魔法の指をもつ作家

ここで書いたとおり、今日、ペッパーランチに行ってきた。本当は心斎橋店に行きたかったのだが、もう閉店したそうなので、やむを得ず別の店にした。真っ昼間だったので、食べている最中にシャッターをおろされることもなく、無事帰ってきた。
ペッパーランチで食事をとったのは今回が初めてだ。はじめての店に一人で入るのは何となく不安なので、最初は知人の某氏を誘ったのだが、「もっとあっさりしたものが食べたい」とただをこねられたので、某氏お薦めの蕎麦屋に行くことにした。だがしかし、自分で薦めておきながら、某氏は店を間違えて、お薦めの店の斜め向かいにある別の蕎麦屋に入ってしまった。何ということもない普通の蕎麦屋だったか、某氏は普通の人ではないので、いろいろと愉快な話が聞けてよかった。
その後、某氏とは別の某氏を誘って、今度は本当にペッパーランチに行くことにした。その、某氏とは別の某氏はペッパーランチには何度も行ったことがあるということだったので、安心した。「普通の店ですよ」と、某氏とは別の某氏は言った。まさにその通りだった。これまでに行ったことのあるステーキ店と違っていたのは、ステーキ肉が予め食べやすいサイズに切られてあったことと、ナイフとフォークのかわりに箸で出てきたことくらいだろうか。ただし、他店の比較ができるほど、ステーキ店のことをよく知っているわけではない。
あまりにも普通の店だったのでがっかりしたが、某氏とは別の某氏から普通では聞けない愉快な話を聞けたのはよかった。とはいえ、某氏とは別の某氏自身が普通の人ではないということではない。
某氏から聞いたのか、某氏とは別の某氏から聞いたのか、今となっては定かではないが、一つだけ愉快な話を紹介しよう。
とある人気作家*1が、ある時、自著一冊あたりの印税を文字数で割る計算をした。すると、およそ十円になった。そこで、その作家は「俺の指は魔法の指だ! パソコンのキーを一回叩くたびに、何もないところから十円玉がチャリン、チャリンと現れて、積み重なっていくのだっ!」と豪語しているらしい。

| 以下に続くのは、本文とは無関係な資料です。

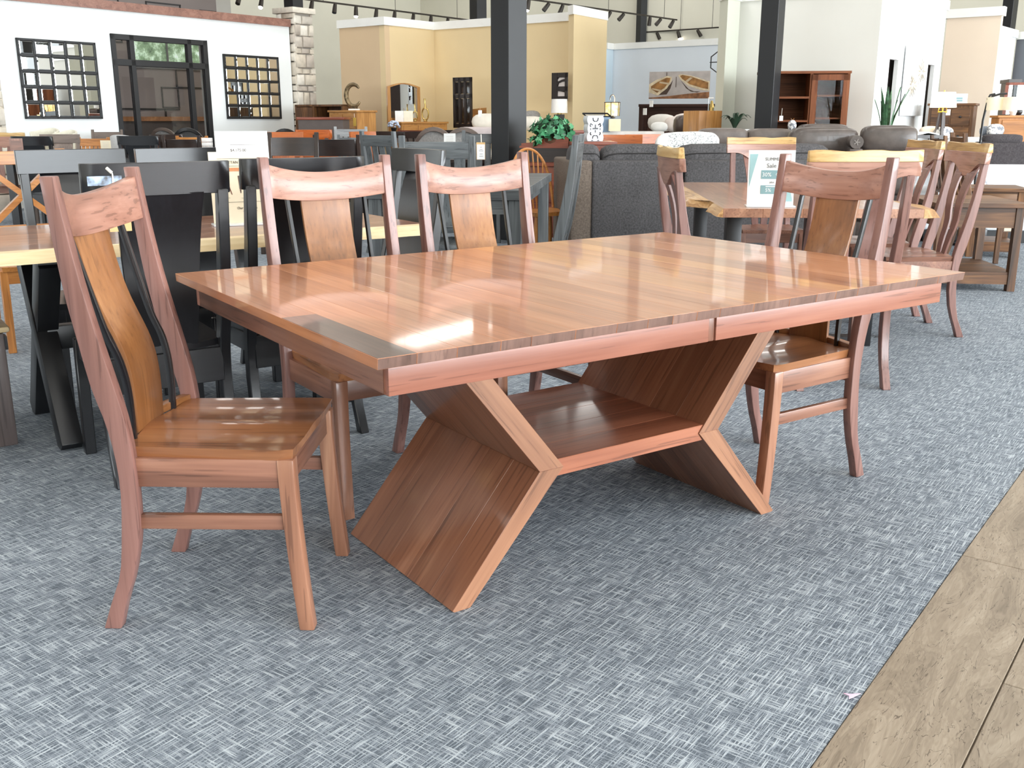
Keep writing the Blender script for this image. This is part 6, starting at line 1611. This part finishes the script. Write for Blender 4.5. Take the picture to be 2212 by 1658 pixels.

そのエピソードを聞いたときには、「なるほど。キータッチ一回で十円か……」と素直に感心したのだが、あとでよくよく考えてみると、どうもおかしい。印税の字数割が十円でも、一字あたり何回キーを何回叩いているかによって、魔法の指の力は違ってくるのではないだろうか。かな入力かローマ字入力か、それとも懐かしの親指シフトか。また、漢字が多いのか、それともひらがなが多いのか。当然、推敲や手直しのロスもあるだろう。仮に一字あたり十回キーを叩いている計算になるなら、魔法の指から生み出される硬貨は十円玉ではなく一円玉だということになるだろう。あるいは、五回叩くたびに五円玉が出てくるという光景をイメージしてみてもいい。十円玉が次から次へと現れるのに比べると、何となく迫力が足りないようにも思える。
いや、一円玉にしても五円玉にしても、無から有を出現させる魔法の力をもっているのは素晴らしいことだ。今、この文章もパソコンで作成しているのだが、何回キーを叩いても一円玉どころか二銭銅貨すら出現する気配がないのだから。ああ、魔法の指がほしい……。

*1:この話は作家名を挙げたほうがもっと愉快なのだが、本当に本人がそう言ったと証明することができないので、ぼかしておかなければならないのが残念だ。